Ayete böyle bir anlam verilmesi, yine hiç kimse tarafından kabul görmeyecektir. Başka bir örneğimiz Taha s. 94. ayetidir.

قَالَ يَا ابْنَ أُمَّ لَا تَأْخُذْ بِلِحْيَتِي وَلَا بِرَأْسِي ۖ إِنِّي خَشِيتُ أَنْ تَقُولَ فَرَّقْتَ بَيْنَ بَنِي إِسْرَائِيلَ وَلَمْ تَرْقُبْ قَوْلِي

[Taha s. 94] Harun: «Ey anamın oğlu, sakalımı ve başımı tutma! Emin ol ki, «dediğime bakmadın da İsrail oğulları arasına ayrılık düşürdün.» dersin diye korktum.» dedi.

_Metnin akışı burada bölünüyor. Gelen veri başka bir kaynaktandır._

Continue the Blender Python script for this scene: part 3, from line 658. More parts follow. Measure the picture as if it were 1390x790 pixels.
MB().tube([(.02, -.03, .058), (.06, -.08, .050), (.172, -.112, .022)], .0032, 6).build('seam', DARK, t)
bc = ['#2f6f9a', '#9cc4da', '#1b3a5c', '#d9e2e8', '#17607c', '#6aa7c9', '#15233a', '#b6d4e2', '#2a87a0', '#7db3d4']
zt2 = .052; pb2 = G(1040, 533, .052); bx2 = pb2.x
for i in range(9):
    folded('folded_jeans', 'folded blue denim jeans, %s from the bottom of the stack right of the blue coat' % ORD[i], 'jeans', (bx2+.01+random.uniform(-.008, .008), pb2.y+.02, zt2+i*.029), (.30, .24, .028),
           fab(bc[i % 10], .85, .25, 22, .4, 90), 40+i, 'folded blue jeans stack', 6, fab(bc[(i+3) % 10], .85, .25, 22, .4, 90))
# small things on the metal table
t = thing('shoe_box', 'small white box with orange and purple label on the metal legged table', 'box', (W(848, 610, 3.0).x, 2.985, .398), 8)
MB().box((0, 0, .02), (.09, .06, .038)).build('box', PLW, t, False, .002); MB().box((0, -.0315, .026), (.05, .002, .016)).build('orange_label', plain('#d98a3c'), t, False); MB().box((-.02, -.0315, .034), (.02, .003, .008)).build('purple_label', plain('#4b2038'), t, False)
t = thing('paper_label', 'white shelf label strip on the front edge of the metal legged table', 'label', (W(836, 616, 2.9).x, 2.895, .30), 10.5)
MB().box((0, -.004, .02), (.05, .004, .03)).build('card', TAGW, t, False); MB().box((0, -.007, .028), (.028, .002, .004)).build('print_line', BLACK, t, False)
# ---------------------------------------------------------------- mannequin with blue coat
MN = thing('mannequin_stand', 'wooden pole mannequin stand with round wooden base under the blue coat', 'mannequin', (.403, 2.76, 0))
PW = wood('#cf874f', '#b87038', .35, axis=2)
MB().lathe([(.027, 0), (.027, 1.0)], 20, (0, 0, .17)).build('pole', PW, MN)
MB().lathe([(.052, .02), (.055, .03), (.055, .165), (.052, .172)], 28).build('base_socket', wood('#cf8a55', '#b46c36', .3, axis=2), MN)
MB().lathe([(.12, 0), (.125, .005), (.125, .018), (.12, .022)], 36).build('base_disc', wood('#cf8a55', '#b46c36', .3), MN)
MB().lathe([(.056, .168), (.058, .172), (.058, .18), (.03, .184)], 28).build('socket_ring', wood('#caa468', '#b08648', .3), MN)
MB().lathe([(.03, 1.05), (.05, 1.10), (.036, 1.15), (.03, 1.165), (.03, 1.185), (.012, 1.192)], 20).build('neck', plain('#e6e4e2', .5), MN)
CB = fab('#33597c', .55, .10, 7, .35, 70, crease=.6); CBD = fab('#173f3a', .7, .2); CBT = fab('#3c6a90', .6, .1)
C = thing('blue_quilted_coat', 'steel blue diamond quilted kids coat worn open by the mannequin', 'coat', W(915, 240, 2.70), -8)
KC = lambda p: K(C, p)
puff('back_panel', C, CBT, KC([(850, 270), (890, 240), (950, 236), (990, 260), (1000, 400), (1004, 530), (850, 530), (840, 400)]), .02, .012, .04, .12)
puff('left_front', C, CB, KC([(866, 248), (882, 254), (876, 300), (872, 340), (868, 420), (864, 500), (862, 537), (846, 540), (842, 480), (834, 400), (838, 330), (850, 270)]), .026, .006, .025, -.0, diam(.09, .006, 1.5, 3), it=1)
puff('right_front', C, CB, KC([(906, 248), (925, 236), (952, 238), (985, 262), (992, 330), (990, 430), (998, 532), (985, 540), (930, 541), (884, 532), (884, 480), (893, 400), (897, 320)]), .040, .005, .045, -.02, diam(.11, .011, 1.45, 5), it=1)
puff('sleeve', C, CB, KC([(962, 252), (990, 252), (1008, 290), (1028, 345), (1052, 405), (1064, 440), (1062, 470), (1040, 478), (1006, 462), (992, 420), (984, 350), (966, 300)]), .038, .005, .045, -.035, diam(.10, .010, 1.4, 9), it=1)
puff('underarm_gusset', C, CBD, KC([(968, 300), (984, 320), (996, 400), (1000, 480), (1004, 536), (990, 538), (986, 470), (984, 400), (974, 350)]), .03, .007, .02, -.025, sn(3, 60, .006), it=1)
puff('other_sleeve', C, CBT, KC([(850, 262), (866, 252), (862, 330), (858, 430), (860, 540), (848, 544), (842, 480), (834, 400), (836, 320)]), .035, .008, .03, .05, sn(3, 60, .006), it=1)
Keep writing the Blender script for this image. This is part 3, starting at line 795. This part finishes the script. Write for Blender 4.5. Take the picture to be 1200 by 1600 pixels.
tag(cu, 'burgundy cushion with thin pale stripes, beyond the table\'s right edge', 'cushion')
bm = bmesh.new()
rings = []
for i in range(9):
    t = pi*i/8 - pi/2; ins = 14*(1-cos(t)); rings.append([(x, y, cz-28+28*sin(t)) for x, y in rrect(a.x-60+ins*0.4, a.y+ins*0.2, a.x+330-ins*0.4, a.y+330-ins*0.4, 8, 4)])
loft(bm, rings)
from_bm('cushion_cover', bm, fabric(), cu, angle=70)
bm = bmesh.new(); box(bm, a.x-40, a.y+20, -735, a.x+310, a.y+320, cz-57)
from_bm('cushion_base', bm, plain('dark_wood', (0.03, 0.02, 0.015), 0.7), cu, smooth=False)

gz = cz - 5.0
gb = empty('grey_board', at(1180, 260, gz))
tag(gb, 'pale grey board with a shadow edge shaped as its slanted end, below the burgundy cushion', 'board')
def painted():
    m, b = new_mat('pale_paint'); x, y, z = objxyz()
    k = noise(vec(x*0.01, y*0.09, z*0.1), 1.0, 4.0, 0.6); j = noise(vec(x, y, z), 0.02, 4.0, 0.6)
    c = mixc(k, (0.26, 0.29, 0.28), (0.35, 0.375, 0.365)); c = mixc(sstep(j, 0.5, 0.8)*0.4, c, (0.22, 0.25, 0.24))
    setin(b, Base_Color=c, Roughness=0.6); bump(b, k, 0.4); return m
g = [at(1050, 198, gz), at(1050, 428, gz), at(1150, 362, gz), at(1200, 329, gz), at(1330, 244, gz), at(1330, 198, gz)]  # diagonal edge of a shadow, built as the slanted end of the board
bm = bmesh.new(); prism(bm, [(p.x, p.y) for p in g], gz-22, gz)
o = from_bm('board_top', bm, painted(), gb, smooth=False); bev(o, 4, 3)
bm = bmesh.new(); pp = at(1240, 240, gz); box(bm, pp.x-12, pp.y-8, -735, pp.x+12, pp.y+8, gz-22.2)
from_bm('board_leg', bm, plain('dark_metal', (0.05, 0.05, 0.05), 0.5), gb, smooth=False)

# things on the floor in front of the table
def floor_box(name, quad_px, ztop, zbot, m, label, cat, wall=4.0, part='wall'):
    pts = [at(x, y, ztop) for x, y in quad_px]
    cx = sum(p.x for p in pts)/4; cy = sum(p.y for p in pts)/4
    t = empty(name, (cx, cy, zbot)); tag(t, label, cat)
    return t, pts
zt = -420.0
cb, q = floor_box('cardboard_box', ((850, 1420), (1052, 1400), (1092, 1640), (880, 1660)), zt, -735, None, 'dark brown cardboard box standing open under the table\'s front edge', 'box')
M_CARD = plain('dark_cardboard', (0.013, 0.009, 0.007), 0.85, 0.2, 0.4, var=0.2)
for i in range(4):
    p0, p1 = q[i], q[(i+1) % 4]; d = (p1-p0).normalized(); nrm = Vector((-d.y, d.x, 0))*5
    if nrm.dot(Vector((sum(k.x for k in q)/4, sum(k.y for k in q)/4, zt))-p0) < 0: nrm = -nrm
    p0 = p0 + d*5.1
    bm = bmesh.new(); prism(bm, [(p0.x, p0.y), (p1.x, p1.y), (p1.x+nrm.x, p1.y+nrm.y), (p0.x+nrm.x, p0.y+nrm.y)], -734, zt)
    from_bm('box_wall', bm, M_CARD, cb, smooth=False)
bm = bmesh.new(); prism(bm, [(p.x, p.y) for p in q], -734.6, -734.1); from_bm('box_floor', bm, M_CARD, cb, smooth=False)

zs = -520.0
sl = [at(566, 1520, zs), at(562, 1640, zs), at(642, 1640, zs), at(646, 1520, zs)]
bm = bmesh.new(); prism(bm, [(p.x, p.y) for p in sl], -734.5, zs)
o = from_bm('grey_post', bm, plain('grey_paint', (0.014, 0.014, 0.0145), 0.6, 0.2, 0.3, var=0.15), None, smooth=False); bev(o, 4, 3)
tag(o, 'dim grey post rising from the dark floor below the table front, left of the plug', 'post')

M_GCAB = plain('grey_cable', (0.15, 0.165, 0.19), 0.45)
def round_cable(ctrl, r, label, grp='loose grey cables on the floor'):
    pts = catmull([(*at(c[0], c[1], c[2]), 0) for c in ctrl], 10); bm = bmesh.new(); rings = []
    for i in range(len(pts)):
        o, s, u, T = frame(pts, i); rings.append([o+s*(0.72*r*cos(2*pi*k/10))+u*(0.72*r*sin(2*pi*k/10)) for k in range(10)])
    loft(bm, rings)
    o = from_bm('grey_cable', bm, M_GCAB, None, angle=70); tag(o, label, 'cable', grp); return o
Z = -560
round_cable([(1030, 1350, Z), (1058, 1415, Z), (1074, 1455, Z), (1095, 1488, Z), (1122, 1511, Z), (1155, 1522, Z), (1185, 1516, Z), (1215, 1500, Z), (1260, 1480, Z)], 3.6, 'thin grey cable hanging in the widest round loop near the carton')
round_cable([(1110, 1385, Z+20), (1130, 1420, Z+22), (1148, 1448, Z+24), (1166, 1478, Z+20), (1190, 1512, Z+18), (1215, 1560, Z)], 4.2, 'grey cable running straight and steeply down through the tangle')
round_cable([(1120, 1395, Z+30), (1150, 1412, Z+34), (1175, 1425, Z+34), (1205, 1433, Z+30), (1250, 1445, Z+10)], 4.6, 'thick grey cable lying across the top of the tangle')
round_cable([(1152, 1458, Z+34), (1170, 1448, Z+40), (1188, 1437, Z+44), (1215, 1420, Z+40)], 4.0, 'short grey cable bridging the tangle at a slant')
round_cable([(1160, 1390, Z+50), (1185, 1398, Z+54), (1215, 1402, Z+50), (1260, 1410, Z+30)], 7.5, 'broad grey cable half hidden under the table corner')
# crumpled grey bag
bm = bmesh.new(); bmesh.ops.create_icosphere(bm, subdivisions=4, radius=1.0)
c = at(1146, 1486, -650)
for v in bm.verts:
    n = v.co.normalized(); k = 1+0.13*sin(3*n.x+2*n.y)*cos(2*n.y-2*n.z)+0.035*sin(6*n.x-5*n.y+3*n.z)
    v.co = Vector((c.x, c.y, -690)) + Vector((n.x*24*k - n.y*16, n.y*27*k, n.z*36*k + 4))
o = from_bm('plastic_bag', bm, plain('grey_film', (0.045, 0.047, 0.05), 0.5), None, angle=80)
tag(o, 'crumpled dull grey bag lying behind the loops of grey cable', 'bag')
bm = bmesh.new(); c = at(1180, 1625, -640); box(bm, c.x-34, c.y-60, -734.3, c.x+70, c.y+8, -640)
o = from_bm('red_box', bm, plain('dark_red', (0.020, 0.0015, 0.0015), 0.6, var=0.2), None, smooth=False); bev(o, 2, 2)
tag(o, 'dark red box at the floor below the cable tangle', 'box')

Bu ayette geçen أَنْ تَقُولَ kelimesi, meallerde, "Demeyesin diye" veya, "Dersin diye" çevrilmektedir. Caner Taslaman tarafından teklif edilen çeviriye göre ayete şu şekilde anlam verilmesi gerekecektir.

[Taha s. 94] Harun: «Ey anamın oğlu, sakalımı ve başımı tutma! Emin ol ki, «dediğime bakmadın da İsrail oğulları arasına ayrılık düşürdün.» diyesin diye korktum.» dedi.

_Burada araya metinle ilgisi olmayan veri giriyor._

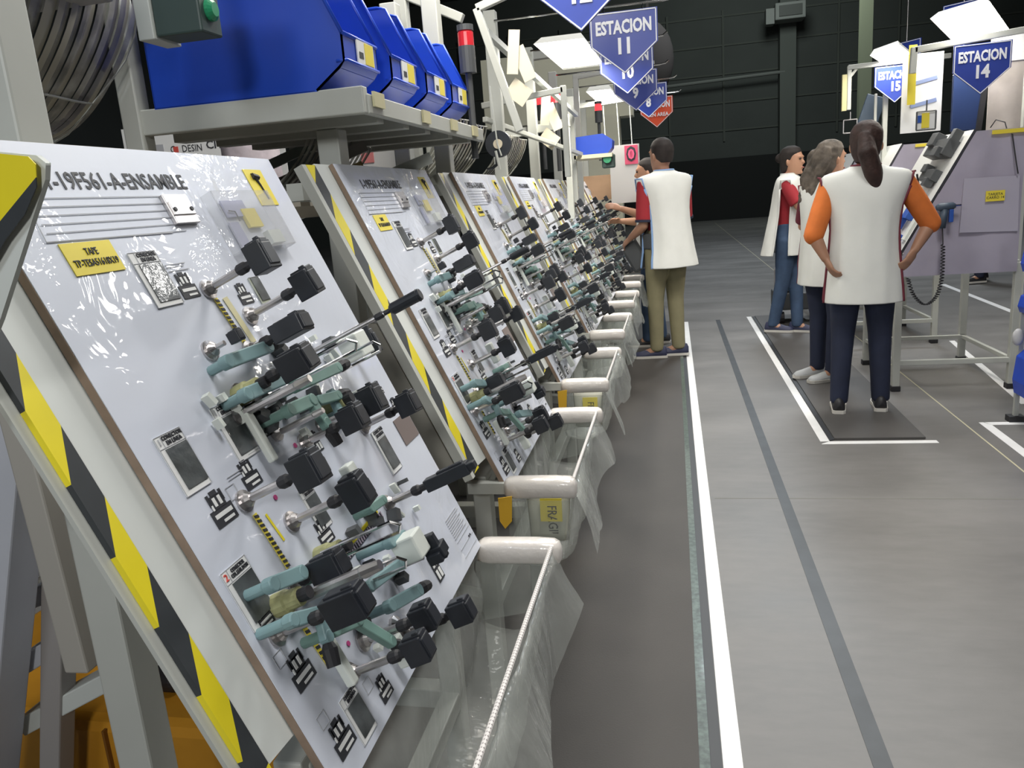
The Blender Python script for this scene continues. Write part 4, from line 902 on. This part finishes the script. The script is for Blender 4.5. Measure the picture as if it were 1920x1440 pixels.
def squarehook(x, y, z, s, lab, fill=None):
    t = thing('square_hook', (x, y, z), lab, 'hook', 'square wire hooks'); m = M()
    m.tube([(x, y, z+s*1.1), (x, y, z+s/2)], .004, 6); c = [(-s/2, s/2), (s/2, s/2), (s/2, -s/2), (-s/2, -s/2), (-s/2, s/2)]
    for p, q in zip(c, c[1:]): m.tube([(x+p[0], y, z+p[1]), (x+q[0], y, z+q[1])], .0045, 6)
    m.build('wire', STEEL if not fill else GREYD, t)
    if fill:
        m = M(); m.box((x, y+.01, z), (s*.95, .004, s*.9), 0); m.box((x-s*.02, y+.006, z), (s*.4, .004, s*.8), 1); m.box((x-s*.33, y+.006, z+s*.1), (s*.2, .004, s*.4), 2); m.build('card', [PAPER, YLAB, BLUET], t)
squarehook(1.395, 6.9, 1.715, .10, 'empty square wire hook below the left end of the far frame')
squarehook(1.49, 5.28, 1.625, .105, 'square wire hook holding a yellow and white card', True)
sign(1.775, 5.28, 2.02, .285, .27, 'ESTACION', '14', 'blue pointed sign reading ESTACION 14 at the top right', rod=False, yaw=-.10)
sign(1.705, 6.86, 2.125, .285, .26, 'ESTACION', '15', 'blue pointed sign ESTACION 15 partly covered by hanging papers', rod=False)
sign(2.08, 6.6, 2.48, .28, .30, 'PRUEBA', '', 'blue sign reading PRUEBA ELECTRICA at the top right corner', rod=False, yaw=-.75)
text('ELECTRICA', .055, SIGNW, frame((2.07, 6.585, 2.33), (math.cos(-.75), math.sin(-.75), 0), (0, 0, 1)), bpy.data.objects['hanging_sign.008'], sx=.7, bold=.001)
sign(2.02, 7.8, 2.42, .28, .30, '', '', 'blue sign seen edge-on behind the bright right lamps', rod=False, yaw=-1.0)
t = thing('banner_sheet', (1.5, 5.5, 1.75), 'white notice sheets with blue stripes hanging right of the ESTACION 15 sign', 'notice')
M().box((1.52, 5.50, 1.80), (.23, .008, .46)).build('sheet', PAPER, t)
for z in (1.87, 1.74): M().box((1.53, 5.494, z), (.15, .003, .022), 0, Matrix.Rotation(-.2, 3, 'Y')).build('blue_stripe', mat('pale_blue_print', (.25, .32, .55), .6), t)

m = M(); m.box((1.435, 5.40, 1.90), (.045, .004, .34)); m.build('yellow_strip', YLAB, t)
t = thing('banner_sheet', (2.0, 5.5, 1.8), 'tall pale notice sheets right of the ESTACION 14 sign', 'notice')
M().box((2.02, 5.55, 1.83), (.22, .008, .56)).build('sheet', mat('pinkish_sheet', (.55, .50, .46), .6, var=.15, scale=8), t)
M().box((2.02, 5.54, 2.02), (.20, .004, .16)).build('upper_sheet', PAPER, t)
t = thing('monitor', (1.62, 7.1, 1.75), 'dark blue-grey tilted flat monitor behind the tall woman', 'monitor')
M().box((1.585, 7.1, 1.80), (.15, .03, .30), 0, Matrix.Rotation(.32, 3, 'Y')).build('screen', TANK, t, bevel=.006); M().bar((1.63, 7.13, 1.2), (1.63, 7.13, 1.75), .03).build('stand', CREAM, t)
t = thing('monitor', (1.85, 5.6, 1.7), 'dark blue panel behind the ESTACION 14 sign', 'monitor')
M().box((1.815, 5.62, 1.73), (.17, .03, .34)).build('screen', mat('deep_blue_screen', (.02, .04, .12), .4), t, bevel=.004); M().bar((1.88, 5.60, 1.54), (1.91, 5.60, 1.86), .03).build('stand', RUB, t)
m = M(); m.tube([(1.90, 5.45, 1.56), (1.91, 5.40, 1.60), (1.945, 5.36, 1.58), (1.95, 5.34, 1.54), (1.90, 5.12, 1.50), (1.925, 5.11, 1.35), (1.94, 5.11, 1.28)], .0035, 6); o = m.build('loose_cable', RUB); tag(o, 'thin black cable draped over the near lilac curtain', 'cable')
M().box((-.86, 8.42, 1.14), (.05, .05, 2.28)).build('sign_post', CREAM, bpy.data.objects['hanging_sign.005'])
for nm, q in (('hanging_sign.008', (2.08, 6.6, 2.48)), ('hanging_sign.009', (2.02, 7.8, 2.42))):
    M().tube([q, (q[0], q[1], 9.0)], .004, 6).build('hanger_wire', STEEL, bpy.data.objects[nm])
# trolley base between the right stations
t = thing('low_trolley', (1.3, 7.0, 0), 'low black wheeled base behind the women', 'trolley')
M().box((1.15, 7.95, .22), (.42, .4, .16)).build('deck', GREYD, t, bevel=.01); M().box((1.02, 7.9, .42), (.14, .2, .22)).build('clear_bag', mat('pale_bag', (.4, .38, .40), .4), t, bevel=.02)
for x in (1.0, 1.3):
    m = M(); m.tube([(x-.02, 7.8, .06), (x+.02, 7.8, .06)], .06, 14); m.build('wheel', RUB, t)
# blue bin stand at right frame edge
t = thing('bin_stand', (1.80, 4.46, 0), 'white post stand at the right frame edge carrying blue bins', 'stand')
M().box((1.765, 4.47, .53), (.022, .022, 1.0)).build('post', CREAM, t); M().box((1.765, 4.47, .016), (.075, .06, .032)).build('rubber_foot', RUB, t); M().box((2.05, 4.47, .5), (.5, .02, .02)).build('crossbar', CREAM, t)
for i_, (z, zh, lb) in enumerate(((.16, .25, 'blue bin lowest on the stand at the right frame edge'), (.59, .11, 'blue bin in the middle of the stand at the right frame edge'), (.80, .14, 'blue bin highest on the stand at the right frame edge'))):
    t2 = thing('hanging_bin', (1.9, 4.5, z), lb, 'storage bin', 'blue bins on the right stand'); M().prism((1.745, 4.458, z), (1, 0, 0), (0, 0, 1), [(-.012, zh*.3), (.0, 0), (.25, -.01), (.25, zh), (.05, zh), (.0, zh*.8)], .14).build('bin_body', BLUEBIN, t2, bevel=.006)
o = M().ball((1.735, 4.43, .465), (.028, .02, .045), 12, 8).build('cloth_bag', mat('grey_cloth', (.5, .5, .52), .7), smooth=True); tag(o, 'small grey-white cloth bag tied to the right stand', 'bag')
#PEOPLE
# ------------------------------------------------ people
SKIN = mat('skin_warm', (.50, .27, .17), .5, var=.06, scale=10)
SKIN2 = mat('skin_tan', (.36, .19, .12), .5, var=.06, scale=10)
VEST = mat('white_vest_cloth', (.72, .73, .70), .8, var=.04, scale=6, bump=.1, bscale=14)
MAROON = mat('maroon_cloth', (.14, .02, .035), .8); REDC = mat('red_polo_cloth', (.34, .02, .03), .8, var=.08, scale=8)
ORC = mat('orange_knit', (.62, .16, .03), .85, var=.1, scale=12); NAVY = mat('navy_trousers', (.016, .022, .05), .8, var=.15, scale=8)
JEAN = mat('blue_jeans', (.045, .08, .15), .8, var=.2, scale=12); KHAKI = mat('khaki_trousers', (.24, .22, .13), .8, var=.1, scale=8)
HAIRB = mat('black_hair', (.020, .014, .012), .75, var=.3, scale=30); HAIRR = mat('dark_brown_hair', (.032, .015, .012), .7, var=.4, scale=26, bump=.5, bscale=40)
HAIRG = mat('ash_brown_hair', (.11, .09, .072), .75, var=.6, scale=18, bump=.6, bscale=30); SOLE = mat('white_sole', (.62, .60, .56), .6)
SHOEW = mat('white_trainer', (.58, .60, .62), .6); SHOEB = mat('black_shoe', (.022, .022, .026), .5); SHOEN = mat('navy_shoe', (.03, .035, .08), .6); BTRIM = mat('pale_blue_trim', (.22, .36, .62), .7); LIP = mat('lips', (.35, .10, .08), .5)
def hand(m, w_, d, pn, side, curl=.5, s=1.0):
    """palm, four unequal bent fingers and a thumb, grown from the wrist w_ along d, palm facing pn"""
    w_ = Vector(w_); d = Vector(d).normalized(); pn = Vector(pn); pn = (pn-d*pn.dot(d)).normalized(); ac = d.cross(pn)*side
    pal = [w_, w_+d*.03*s, w_+d*.06*s, w_+d*.088*s]
    rings = []
    for p, hw, ht in zip(pal, (.024, .032, .038, .036), (.018, .017, .015, .012)):
        rings.append([p+ac*hw*s*math.cos(q)+pn*ht*s*math.sin(q) for q in [2*PI*k_/12 for k_ in range(12)]])
    m.loft(rings)
    for k_, (off, L) in enumerate(((.027, .070), (.009, .080), (-.009, .074), (-.026, .058))):
        b = w_+d*.080*s+ac*off*s; pts = [b]; a = .15+.1*k_*curl
        for seg in (.45, .32, .23):
            a += curl*.75; dd = (d*math.cos(a-.3)+pn*math.sin(a-.3)).normalized(); pts.append(pts[-1]+dd*L*seg*s)
        m.tube(pts, [.0095*s, .009*s, .0085*s, .007*s], 8)
    b = w_+d*.025*s+ac*.028*s; m.tube([b, b+(ac*.6+d*.6+pn*.4).normalized()*.032*s, b+(ac*.45+d*.9+pn*.6).normalized()*.062*s], [.0125*s, .0105*s, .008*s], 8)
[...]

Ayete böyle bir anlam verilmesi, yine hiç kimse tarafından kabul görmeyecektir. Başka bir ayet örneğimiz Hac s. 65. ayetidir.

أَلَمْ تَرَ أَنَّ اللَّهَ سَخَّرَ لَكُمْ مَا فِي الْأَرْضِ وَالْفُلْكَ تَجْرِي فِي الْبَحْرِ بِأَمْرِهِ وَيُمْسِكُ السَّمَاءَ أَنْ تَقَعَ عَلَى الْأَرْضِ إِلَّا بِإِذْنِهِ ۗ إِنَّ اللَّهَ بِالنَّاسِ لَرَءُوفٌ رَحِيمٌ

[Hac s. 65] Allah'ın yerde olanları ve emriyle denizlerde yürüyen gemileri buyruğunuz altına vermiş olduğunu; buyruğu olmaksızın yere düşmemesi için göğü O'nun tuttuğunu görmez misin? Doğrusu Allah insanlara karşı şefkatli ve merhametli olandır.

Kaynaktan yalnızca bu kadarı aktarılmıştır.